William Buckley dying is a bit redundant, as far as I'm concerned. A defender of the lack of principles of the late Sen. Joseph McCarthy; a race-baiting, Martin-Luther-King-Jr.-hating defender of the peculiar institution of Jim Crow as true Americanism; a tired promoter of the idea that Ronald Reagan was somehow the only true American President; and a man who would rouse himself from his semi-comatose, semi-reclining position to toss out a quote from Cicero or St. Thomas to make himself look smarter than he really was - I'll just say, with Douglas Adams, "So long, and thanks for all the fish."
Will they bury him in that same position, leaning so far back in his chair it looks like it and he will tip over, pen cap in his mouth, a look of petulant triumph on his face because his adversary didn't know that he had just quoted from the Tridentine Mass rather than Virgil, just to throw the guy off?
All this will change if, in his will, he has left it all to the most obscure liberal blogger on the planet. In that case, may I just say, "Bill, you were a swell guy, up until 1967 or so, when you actually died."

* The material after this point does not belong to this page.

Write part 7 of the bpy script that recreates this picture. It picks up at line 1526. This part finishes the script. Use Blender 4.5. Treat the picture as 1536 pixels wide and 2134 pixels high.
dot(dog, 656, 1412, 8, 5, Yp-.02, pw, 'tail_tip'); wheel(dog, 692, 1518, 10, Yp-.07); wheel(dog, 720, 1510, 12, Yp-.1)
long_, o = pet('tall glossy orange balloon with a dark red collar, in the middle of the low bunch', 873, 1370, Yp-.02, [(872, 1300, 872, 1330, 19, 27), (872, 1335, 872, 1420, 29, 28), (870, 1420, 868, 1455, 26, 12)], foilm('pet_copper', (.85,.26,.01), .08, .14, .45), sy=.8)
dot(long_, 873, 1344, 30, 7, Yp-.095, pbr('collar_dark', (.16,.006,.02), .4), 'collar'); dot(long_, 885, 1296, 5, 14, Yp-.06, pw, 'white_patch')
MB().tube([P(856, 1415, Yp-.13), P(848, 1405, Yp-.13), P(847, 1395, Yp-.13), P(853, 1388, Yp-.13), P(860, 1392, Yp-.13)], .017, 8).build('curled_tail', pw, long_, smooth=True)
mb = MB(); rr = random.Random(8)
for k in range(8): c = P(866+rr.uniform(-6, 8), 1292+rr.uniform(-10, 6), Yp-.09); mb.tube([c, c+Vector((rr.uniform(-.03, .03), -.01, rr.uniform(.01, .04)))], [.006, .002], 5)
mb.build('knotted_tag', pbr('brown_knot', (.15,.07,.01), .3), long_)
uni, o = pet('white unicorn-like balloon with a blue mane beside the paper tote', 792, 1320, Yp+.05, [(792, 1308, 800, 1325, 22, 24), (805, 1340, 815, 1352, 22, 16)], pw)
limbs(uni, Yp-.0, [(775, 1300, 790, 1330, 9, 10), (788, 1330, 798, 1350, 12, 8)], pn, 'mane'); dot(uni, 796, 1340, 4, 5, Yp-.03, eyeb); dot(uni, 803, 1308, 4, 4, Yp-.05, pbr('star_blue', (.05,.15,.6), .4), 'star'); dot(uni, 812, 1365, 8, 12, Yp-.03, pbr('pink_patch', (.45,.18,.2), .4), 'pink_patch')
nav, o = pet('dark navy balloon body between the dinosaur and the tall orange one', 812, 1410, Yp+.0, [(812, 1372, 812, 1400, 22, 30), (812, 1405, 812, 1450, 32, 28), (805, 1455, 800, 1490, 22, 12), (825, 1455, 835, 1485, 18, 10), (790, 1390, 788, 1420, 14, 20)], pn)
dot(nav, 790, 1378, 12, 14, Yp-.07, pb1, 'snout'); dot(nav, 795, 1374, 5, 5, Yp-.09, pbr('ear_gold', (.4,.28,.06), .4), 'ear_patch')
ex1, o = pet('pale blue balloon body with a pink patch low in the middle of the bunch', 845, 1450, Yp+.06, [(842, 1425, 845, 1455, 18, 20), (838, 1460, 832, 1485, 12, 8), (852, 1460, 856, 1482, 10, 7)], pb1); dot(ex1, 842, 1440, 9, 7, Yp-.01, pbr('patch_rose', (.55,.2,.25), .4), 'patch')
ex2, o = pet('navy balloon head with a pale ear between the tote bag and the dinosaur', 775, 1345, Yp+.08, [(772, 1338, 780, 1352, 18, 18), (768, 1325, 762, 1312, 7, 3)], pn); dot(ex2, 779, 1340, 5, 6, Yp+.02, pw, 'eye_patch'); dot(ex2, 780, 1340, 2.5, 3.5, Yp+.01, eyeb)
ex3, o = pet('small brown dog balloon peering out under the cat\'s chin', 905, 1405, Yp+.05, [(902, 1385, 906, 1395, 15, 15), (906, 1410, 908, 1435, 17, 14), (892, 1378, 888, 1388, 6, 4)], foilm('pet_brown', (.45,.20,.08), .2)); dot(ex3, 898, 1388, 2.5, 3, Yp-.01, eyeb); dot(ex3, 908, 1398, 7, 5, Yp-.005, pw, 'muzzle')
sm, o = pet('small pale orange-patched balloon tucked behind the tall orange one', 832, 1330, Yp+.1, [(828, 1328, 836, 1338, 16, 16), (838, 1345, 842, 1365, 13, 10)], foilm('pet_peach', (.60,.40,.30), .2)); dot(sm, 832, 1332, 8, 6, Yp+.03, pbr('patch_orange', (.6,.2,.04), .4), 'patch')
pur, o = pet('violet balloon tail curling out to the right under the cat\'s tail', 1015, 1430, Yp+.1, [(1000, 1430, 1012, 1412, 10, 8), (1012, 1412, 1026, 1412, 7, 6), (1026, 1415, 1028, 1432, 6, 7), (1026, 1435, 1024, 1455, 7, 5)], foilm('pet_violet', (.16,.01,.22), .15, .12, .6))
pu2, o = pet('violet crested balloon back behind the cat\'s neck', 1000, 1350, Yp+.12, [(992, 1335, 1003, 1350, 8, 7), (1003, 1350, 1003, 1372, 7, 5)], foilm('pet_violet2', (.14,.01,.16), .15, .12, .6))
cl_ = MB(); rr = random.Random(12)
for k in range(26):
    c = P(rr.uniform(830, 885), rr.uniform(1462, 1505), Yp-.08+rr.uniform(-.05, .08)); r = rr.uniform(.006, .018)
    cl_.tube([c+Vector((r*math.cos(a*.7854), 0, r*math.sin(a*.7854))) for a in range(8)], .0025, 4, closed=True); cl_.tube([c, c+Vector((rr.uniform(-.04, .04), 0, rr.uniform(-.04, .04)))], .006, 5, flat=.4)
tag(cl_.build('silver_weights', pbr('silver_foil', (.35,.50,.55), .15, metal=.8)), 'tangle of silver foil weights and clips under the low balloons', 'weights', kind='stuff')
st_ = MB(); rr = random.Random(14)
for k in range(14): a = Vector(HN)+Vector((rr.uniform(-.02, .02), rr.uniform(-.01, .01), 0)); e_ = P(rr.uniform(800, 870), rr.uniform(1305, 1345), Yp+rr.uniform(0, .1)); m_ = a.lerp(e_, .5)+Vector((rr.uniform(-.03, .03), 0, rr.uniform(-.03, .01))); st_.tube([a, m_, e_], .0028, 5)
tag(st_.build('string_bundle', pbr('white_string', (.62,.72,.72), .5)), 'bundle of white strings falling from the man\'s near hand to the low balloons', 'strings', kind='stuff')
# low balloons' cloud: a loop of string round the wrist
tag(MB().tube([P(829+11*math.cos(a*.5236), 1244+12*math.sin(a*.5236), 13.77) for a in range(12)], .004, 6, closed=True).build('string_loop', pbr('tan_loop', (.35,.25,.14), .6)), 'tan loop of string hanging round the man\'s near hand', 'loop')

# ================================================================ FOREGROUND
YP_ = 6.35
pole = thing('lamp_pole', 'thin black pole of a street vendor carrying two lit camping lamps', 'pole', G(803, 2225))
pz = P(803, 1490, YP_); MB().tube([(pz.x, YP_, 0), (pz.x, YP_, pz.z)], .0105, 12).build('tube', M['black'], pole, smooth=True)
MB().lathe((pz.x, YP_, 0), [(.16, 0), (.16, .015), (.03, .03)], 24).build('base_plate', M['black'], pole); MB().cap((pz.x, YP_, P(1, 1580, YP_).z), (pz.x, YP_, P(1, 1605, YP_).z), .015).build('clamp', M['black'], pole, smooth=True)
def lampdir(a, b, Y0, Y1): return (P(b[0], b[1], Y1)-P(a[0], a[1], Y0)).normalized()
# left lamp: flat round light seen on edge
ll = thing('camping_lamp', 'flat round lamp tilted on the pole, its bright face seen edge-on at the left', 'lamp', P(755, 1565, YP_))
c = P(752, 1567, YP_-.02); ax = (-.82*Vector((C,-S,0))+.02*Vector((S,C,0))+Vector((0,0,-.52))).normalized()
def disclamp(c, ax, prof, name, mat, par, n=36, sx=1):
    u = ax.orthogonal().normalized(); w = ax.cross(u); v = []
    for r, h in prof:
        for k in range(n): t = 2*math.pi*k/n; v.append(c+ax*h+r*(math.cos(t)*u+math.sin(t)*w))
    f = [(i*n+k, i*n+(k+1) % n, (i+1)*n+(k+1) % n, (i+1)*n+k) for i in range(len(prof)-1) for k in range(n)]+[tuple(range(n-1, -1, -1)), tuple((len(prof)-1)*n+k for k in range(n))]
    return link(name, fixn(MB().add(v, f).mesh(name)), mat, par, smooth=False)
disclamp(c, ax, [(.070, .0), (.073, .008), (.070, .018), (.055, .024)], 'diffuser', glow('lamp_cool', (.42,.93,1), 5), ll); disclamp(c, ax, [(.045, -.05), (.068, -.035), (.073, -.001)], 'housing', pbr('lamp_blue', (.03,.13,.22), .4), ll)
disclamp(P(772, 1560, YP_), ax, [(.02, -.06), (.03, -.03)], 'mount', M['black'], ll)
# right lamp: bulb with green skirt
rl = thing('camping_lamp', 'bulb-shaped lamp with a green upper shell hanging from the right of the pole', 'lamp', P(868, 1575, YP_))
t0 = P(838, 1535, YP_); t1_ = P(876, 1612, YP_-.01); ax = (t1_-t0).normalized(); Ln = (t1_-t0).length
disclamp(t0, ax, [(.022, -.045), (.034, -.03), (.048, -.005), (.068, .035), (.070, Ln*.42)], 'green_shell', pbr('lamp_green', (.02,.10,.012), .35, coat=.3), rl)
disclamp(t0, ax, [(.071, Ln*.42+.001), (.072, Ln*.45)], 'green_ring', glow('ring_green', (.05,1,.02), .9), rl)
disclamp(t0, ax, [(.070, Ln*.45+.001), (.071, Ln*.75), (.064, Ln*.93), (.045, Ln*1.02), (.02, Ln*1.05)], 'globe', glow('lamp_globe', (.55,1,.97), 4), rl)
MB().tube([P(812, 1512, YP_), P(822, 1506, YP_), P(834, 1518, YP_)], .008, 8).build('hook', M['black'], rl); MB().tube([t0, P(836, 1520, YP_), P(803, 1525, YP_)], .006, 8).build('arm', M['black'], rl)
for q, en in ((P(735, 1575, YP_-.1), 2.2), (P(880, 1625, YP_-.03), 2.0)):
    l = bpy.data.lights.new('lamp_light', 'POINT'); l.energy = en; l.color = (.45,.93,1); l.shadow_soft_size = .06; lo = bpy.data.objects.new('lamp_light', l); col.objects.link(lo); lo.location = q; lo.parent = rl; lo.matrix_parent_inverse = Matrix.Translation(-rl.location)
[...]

UPDATE: I can't agree with Matt Yglesias. I refuse to say anything nice about a guy who defended Franco and Pinochet; who continued to deride the Civil Rights movement long after it had succeeded in its initial goals; and who, in his ultra-montane Catholocism resembled a disheveled Cardinal Newman trying to deliver his lectures on "The Idea of the University". No props here, Matt. Sorry.